The ORNL DAAC announces the release of maps depicting historical spatial patterns of land-use in the Amazon. These maps are from the Land Cover and Land Use Change science theme, a component of the LBA-ECO Large Scale Biosphere-Atmosphere Experiment in Amazonia (LBA).

LBA-ECO LC-31 Historical Land-Use in the Amazon: 1940-1995 . Data set prepared by C.C. Leite and M.H. Costa. This data set provides annual spatial patterns of cropland, natural pasture, and planted pasture land uses across Amazonia for the period 1940/1950-1995. Two series of 5-minute grid cell historical maps were generated starting from land use classification products for 1995. Annual data are the fraction of natural pasture, planted pasture, and cropland in each 5-min grid cell. Data were derived from municipal level data, and land use classification products.

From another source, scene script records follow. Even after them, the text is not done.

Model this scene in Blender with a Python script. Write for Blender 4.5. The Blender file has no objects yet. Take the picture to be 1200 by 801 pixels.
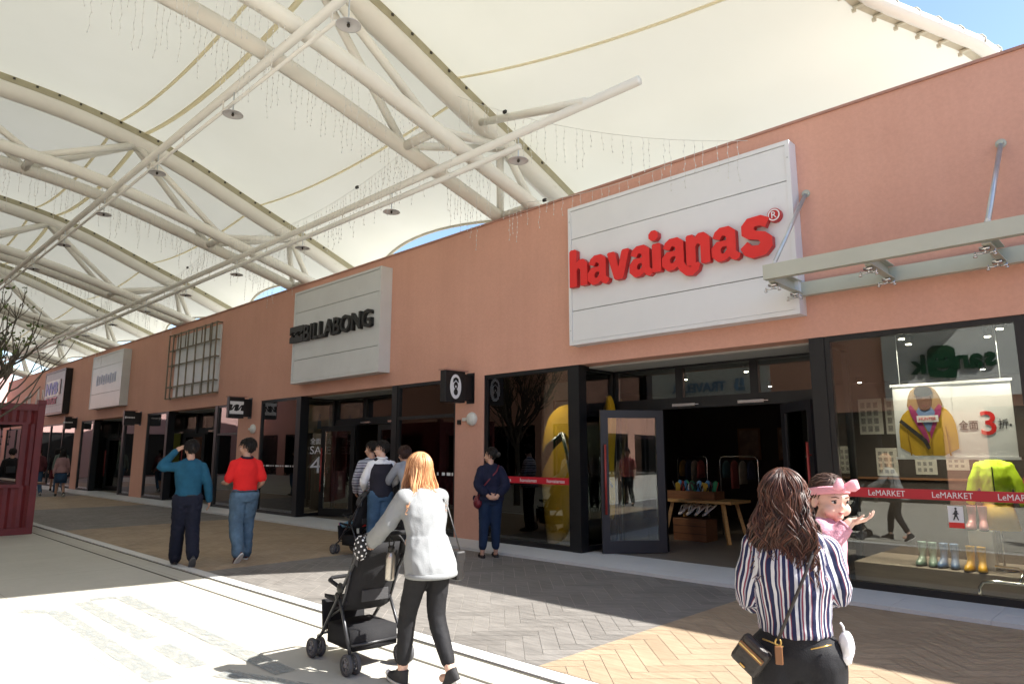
import bpy, bmesh, math, random
from mathutils import Vector, Matrix, noise, geometry, Euler
import numpy as np
random.seed(7)
SC = bpy.context.scene
COL = SC.collection
PI = math.pi
def R(d): return math.radians(d)
def V(*a): return Vector(a)

# ------------------------------------------------------------------ materials
def new_mat(name):
    m = bpy.data.materials.new(name); m.use_nodes = True
    return m, m.node_tree, m.node_tree.nodes['Principled BSDF']
def nd(nt, t, **kw):
    n = nt.nodes.new(t)
    for k, v in kw.items():
        if k in n.inputs: n.inputs[k].default_value = v
        else: setattr(n, k, v)
    return n
def rgba(c): return (c[0], c[1], c[2], 1)
def srgb(r, g, b):
    f = lambda u: (u/255/12.92) if u/255 <= .04045 else ((u/255+.055)/1.055)**2.4
    return (f(r), f(g), f(b))
MATS = {}
def mat(name, c, rough=.6, metal=0., var=.12, scale=6., bump=0., bscale=40., spec=.5, stretch=(1,1,1), dirt=None, coat=0.):
    """principled with a two-octave tone variation and optional fine relief"""
    if name in MATS: return MATS[name]
    m, nt, b = new_mat(name)
    L = nt.links.new
    tc = nd(nt, 'ShaderNodeTexCoord'); mp = nd(nt, 'ShaderNodeMapping'); mp.inputs['Scale'].default_value = stretch
    L(tc.outputs['Object'], mp.inputs['Vector'])
    n = nd(nt, 'ShaderNodeTexNoise', Scale=scale, Detail=5., Roughness=.6)
    L(mp.outputs[0], n.inputs['Vector'])
    r = nd(nt, 'ShaderNodeValToRGB')
    e = r.color_ramp.elements
    e[0].position = .3; e[1].position = .72
    e[0].color = rgba([max(0, x*(1-var)) for x in c]); e[1].color = rgba([min(1, x*(1+var)) for x in c])
    L(n.outputs['Fac'], r.inputs['Fac'])
    out = r.outputs['Color']
    if dirt:
        n2 = nd(nt, 'ShaderNodeTexNoise', Scale=dirt[1], Detail=8., Roughness=.7); L(mp.outputs[0], n2.inputs['Vector'])
        r2 = nd(nt, 'ShaderNodeValToRGB'); r2.color_ramp.elements[0].position = dirt[2]; r2.color_ramp.elements[1].position = min(1, dirt[2]+.2)
        L(n2.outputs['Fac'], r2.inputs['Fac'])
        mx = nd(nt, 'ShaderNodeMixRGB'); mx.inputs['Color2'].default_value = rgba(dirt[0])
        L(r2.outputs['Color'], mx.inputs['Fac']); L(out, mx.inputs['Color1']); out = mx.outputs['Color']
    L(out, b.inputs['Base Color'])
    b.inputs['Roughness'].default_value = rough; b.inputs['Metallic'].default_value = metal
    b.inputs['Specular IOR Level'].default_value = spec; b.inputs['Coat Weight'].default_value = coat
    if bump:
        nb = nd(nt, 'ShaderNodeTexNoise', Scale=bscale, Detail=6.); L(mp.outputs[0], nb.inputs['Vector'])
        bp = nd(nt, 'ShaderNodeBump', Strength=bump, Distance=.02); L(nb.outputs['Fac'], bp.inputs['Height'])
        L(bp.outputs[0], b.inputs['Normal'])
    MATS[name] = m
    return m
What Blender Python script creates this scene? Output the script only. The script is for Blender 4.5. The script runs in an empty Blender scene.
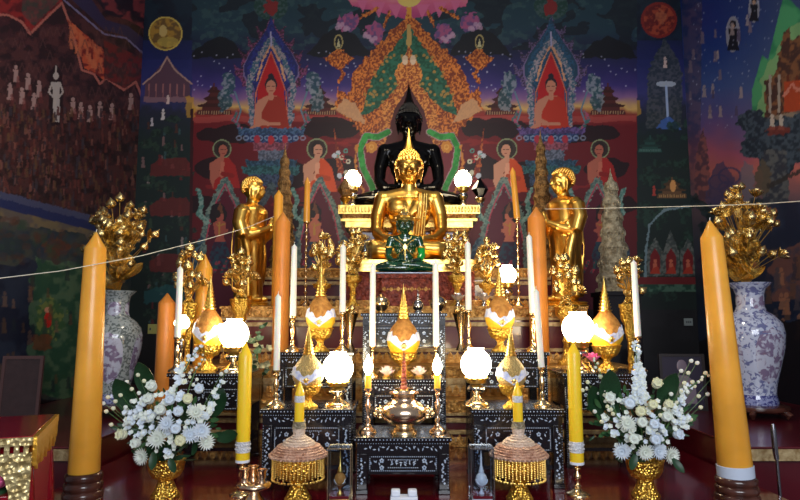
import bpy, math, random
import numpy as np
from mathutils import Vector, Matrix, Quaternion
R = math.radians
PI = math.pi
rnd = random.Random(7)
COL = bpy.context.scene.collection
# ------------------------------------------------------------------ camera model (for laying out measured positions)
F = 620.0; H = 0.80; PIT = R(6.5)
cp, sp = math.cos(PIT), math.sin(PIT)
def at(px, py, d):
    a = (px-400)/F; b = (250-py)/F
    y = cp - b*sp; z = sp + b*cp
    k = d/y
    return Vector((a*k, d, H + z*k))
def zz(py, d): return at(400, py, d).z
def xx(px, d, z=0.8):
    # x of a photo column at depth d and height z
    yc = d*cp + (z-H)*sp
    return (px-400)/F*yc
def pj(X, Y, Z):
    zc = Y*cp + (Z-H)*sp
    return 400 + F*X/zc, 250 - F*(-Y*sp + (Z-H)*cp)/zc
# ------------------------------------------------------------------ materials
MATS = {}
def lin(c): return tuple(((x/255.0)/12.92 if x/255.0 <= .04045 else ((x/255.0+.055)/1.055)**2.4) for x in c[:3])
def mat(name, col, rough=.5, metal=0, bump=0, bscale=60, var=0, vscale=20, emis=0, emcol=None, sss=0, coat=0, trans=0, col2=None, spec=.5, ior=1.45, voro=False):
    if name in MATS: return MATS[name]
    m = bpy.data.materials.new(name); m.use_nodes = True
    nt = m.node_tree; b = nt.nodes['Principled BSDF']
    c = (*lin(col), 1)
    b.inputs['Base Color'].default_value = c
    b.inputs['Roughness'].default_value = rough
    b.inputs['Metallic'].default_value = metal
    b.inputs['Specular IOR Level'].default_value = spec
    b.inputs['IOR'].default_value = ior
    if sss:
        b.inputs['Subsurface Weight'].default_value = sss
        b.inputs['Subsurface Radius'].default_value = (.03, .015, .006)
        b.inputs['Subsurface Scale'].default_value = 1.0
    if coat:
        b.inputs['Coat Weight'].default_value = coat; b.inputs['Coat Roughness'].default_value = .08
    if trans: b.inputs['Transmission Weight'].default_value = trans
    if emis:
        b.inputs['Emission Color'].default_value = (*lin(emcol or col), 1)
        b.inputs['Emission Strength'].default_value = emis
    tc = nt.nodes.new('ShaderNodeTexCoord')
    if var or col2:
        n = nt.nodes.new('ShaderNodeTexNoise'); n.inputs['Scale'].default_value = vscale; n.inputs['Detail'].default_value = 6
        nt.links.new(tc.outputs['Object'], n.inputs['Vector'])
        r = nt.nodes.new('ShaderNodeValToRGB')
        c2 = lin(col2) if col2 else tuple(x*(1-var) for x in c[:3])
        r.color_ramp.elements[0].position = .38; r.color_ramp.elements[1].position = .62
        r.color_ramp.elements[0].color = (*c2, 1); r.color_ramp.elements[1].color = c
        nt.links.new(n.outputs['Fac'], r.inputs['Fac']); nt.links.new(r.outputs['Color'], b.inputs['Base Color'])
    if bump:
        if voro:
            n = nt.nodes.new('ShaderNodeTexVoronoi'); o = n.outputs['Distance']
        else:
            n = nt.nodes.new('ShaderNodeTexNoise'); n.inputs['Detail'].default_value = 4; o = n.outputs['Fac']
        n.inputs['Scale'].default_value = bscale
        nt.links.new(tc.outputs['Object'], n.inputs['Vector'])
        bp = nt.nodes.new('ShaderNodeBump'); bp.inputs['Strength'].default_value = bump; bp.inputs['Distance'].default_value = .01
        nt.links.new(o, bp.inputs['Height']); nt.links.new(bp.outputs['Normal'], b.inputs['Normal'])
    MATS[name] = m
    return m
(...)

LBA was an international research initiative under the leadership of Brazil. The project focused on the climatological, ecological, biogeochemical, and hydrological functions of Amazonia; the impact of land use change on these functions; and the interactions between Amazonia and the Earth system. The LBA-ECO component, which was funded by NASA, focused on the question: "How do tropical forest conversion, regrowth, and selective logging influence carbon storage, nutrient dynamics, trace gas fluxes, and the prospect for sustainable land use in Amazonia? "

The ORNL DAAC is a NASA-funded data center archiving and distributing terrestrial ecology and biogeochemical dynamics data.